- _Task_
Write out each line of the material again, word for word.
↓↓↓
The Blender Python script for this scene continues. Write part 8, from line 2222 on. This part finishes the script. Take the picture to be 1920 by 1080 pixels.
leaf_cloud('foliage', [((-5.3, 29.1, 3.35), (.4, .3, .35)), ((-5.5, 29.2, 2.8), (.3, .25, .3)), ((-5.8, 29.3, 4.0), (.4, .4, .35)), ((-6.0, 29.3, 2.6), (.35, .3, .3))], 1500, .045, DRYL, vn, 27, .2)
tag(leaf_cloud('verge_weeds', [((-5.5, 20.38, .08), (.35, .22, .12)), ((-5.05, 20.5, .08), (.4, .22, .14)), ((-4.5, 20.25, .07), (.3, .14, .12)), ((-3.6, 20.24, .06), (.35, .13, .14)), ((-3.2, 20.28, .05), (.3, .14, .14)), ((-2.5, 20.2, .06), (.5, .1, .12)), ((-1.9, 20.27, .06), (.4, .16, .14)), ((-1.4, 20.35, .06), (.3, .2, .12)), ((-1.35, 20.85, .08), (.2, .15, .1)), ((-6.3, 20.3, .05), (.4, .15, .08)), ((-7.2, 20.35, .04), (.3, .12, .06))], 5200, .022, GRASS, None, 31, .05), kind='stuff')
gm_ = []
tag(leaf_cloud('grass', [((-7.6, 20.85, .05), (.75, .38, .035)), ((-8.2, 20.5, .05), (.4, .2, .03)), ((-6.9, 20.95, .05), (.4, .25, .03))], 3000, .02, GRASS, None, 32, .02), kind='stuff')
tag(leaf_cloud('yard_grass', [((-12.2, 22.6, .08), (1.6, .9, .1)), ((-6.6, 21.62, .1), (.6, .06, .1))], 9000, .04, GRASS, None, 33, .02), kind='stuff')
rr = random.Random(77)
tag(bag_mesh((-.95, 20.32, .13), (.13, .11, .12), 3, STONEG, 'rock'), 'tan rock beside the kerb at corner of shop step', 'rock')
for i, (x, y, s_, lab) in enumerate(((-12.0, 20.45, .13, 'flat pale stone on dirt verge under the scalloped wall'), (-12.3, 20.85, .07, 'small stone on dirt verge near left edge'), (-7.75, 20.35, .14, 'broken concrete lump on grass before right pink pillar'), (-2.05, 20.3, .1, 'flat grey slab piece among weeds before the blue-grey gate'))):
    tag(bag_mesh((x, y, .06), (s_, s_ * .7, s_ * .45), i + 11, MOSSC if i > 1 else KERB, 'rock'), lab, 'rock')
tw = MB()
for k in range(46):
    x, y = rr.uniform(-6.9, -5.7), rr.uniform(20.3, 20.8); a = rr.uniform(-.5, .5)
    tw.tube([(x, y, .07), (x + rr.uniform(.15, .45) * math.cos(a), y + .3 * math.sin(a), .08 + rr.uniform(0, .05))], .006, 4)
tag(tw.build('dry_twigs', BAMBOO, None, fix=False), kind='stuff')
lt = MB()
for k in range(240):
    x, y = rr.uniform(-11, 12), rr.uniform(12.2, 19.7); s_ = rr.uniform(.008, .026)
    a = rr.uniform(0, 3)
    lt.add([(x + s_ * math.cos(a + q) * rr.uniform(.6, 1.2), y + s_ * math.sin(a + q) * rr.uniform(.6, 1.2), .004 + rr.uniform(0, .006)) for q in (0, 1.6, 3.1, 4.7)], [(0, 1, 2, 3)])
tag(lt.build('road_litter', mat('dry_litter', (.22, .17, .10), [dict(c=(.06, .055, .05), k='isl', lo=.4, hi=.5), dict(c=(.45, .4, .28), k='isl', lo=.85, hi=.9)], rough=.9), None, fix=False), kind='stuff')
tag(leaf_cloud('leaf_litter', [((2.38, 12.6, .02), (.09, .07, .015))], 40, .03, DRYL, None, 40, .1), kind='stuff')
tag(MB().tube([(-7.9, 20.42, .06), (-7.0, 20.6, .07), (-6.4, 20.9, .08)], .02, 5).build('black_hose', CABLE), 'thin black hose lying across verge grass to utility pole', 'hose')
↑↑↑
- _Exercise response_
The Blender Python script for this scene continues. Write part 8, from line 2222 on. This part finishes the script. Take the picture to be 1920 by 1080 pixels.
leaf_cloud('foliage', [((-5.3, 29.1, 3.35), (.4, .3, .35)), ((-5.5, 29.2, 2.8), (.3, .25, .3)), ((-5.8, 29.3, 4.0), (.4, .4, .35)), ((-6.0, 29.3, 2.6), (.35, .3, .3))], 1500, .045, DRYL, vn, 27, .2)
tag(leaf_cloud('verge_weeds', [((-5.5, 20.38, .08), (.35, .22, .12)), ((-5.05, 20.5, .08), (.4, .22, .14)), ((-4.5, 20.25, .07), (.3, .14, .12)), ((-3.6, 20.24, .06), (.35, .13, .14)), ((-3.2, 20.28, .05), (.3, .14, .14)), ((-2.5, 20.2, .06), (.5, .1, .12)), ((-1.9, 20.27, .06), (.4, .16, .14)), ((-1.4, 20.35, .06), (.3, .2, .12)), ((-1.35, 20.85, .08), (.2, .15, .1)), ((-6.3, 20.3, .05), (.4, .15, .08)), ((-7.2, 20.35, .04), (.3, .12, .06))], 5200, .022, GRASS, None, 31, .05), kind='stuff')
gm_ = []
tag(leaf_cloud('grass', [((-7.6, 20.85, .05), (.75, .38, .035)), ((-8.2, 20.5, .05), (.4, .2, .03)), ((-6.9, 20.95, .05), (.4, .25, .03))], 3000, .02, GRASS, None, 32, .02), kind='stuff')
tag(leaf_cloud('yard_grass', [((-12.2, 22.6, .08), (1.6, .9, .1)), ((-6.6, 21.62, .1), (.6, .06, .1))], 9000, .04, GRASS, None, 33, .02), kind='stuff')
rr = random.Random(77)
tag(bag_mesh((-.95, 20.32, .13), (.13, .11, .12), 3, STONEG, 'rock'), 'tan rock beside the kerb at corner of shop step', 'rock')
for i, (x, y, s_, lab) in enumerate(((-12.0, 20.45, .13, 'flat pale stone on dirt verge under the scalloped wall'), (-12.3, 20.85, .07, 'small stone on dirt verge near left edge'), (-7.75, 20.35, .14, 'broken concrete lump on grass before right pink pillar'), (-2.05, 20.3, .1, 'flat grey slab piece among weeds before the blue-grey gate'))):
    tag(bag_mesh((x, y, .06), (s_, s_ * .7, s_ * .45), i + 11, MOSSC if i > 1 else KERB, 'rock'), lab, 'rock')
tw = MB()
for k in range(46):
    x, y = rr.uniform(-6.9, -5.7), rr.uniform(20.3, 20.8); a = rr.uniform(-.5, .5)
    tw.tube([(x, y, .07), (x + rr.uniform(.15, .45) * math.cos(a), y + .3 * math.sin(a), .08 + rr.uniform(0, .05))], .006, 4)
tag(tw.build('dry_twigs', BAMBOO, None, fix=False), kind='stuff')
lt = MB()
for k in range(240):
    x, y = rr.uniform(-11, 12), rr.uniform(12.2, 19.7); s_ = rr.uniform(.008, .026)
    a = rr.uniform(0, 3)
    lt.add([(x + s_ * math.cos(a + q) * rr.uniform(.6, 1.2), y + s_ * math.sin(a + q) * rr.uniform(.6, 1.2), .004 + rr.uniform(0, .006)) for q in (0, 1.6, 3.1, 4.7)], [(0, 1, 2, 3)])
tag(lt.build('road_litter', mat('dry_litter', (.22, .17, .10), [dict(c=(.06, .055, .05), k='isl', lo=.4, hi=.5), dict(c=(.45, .4, .28), k='isl', lo=.85, hi=.9)], rough=.9), None, fix=False), kind='stuff')
tag(leaf_cloud('leaf_litter', [((2.38, 12.6, .02), (.09, .07, .015))], 40, .03, DRYL, None, 40, .1), kind='stuff')
tag(MB().tube([(-7.9, 20.42, .06), (-7.0, 20.6, .07), (-6.4, 20.9, .08)], .02, 5).build('black_hose', CABLE), 'thin black hose lying across verge grass to utility pole', 'hose')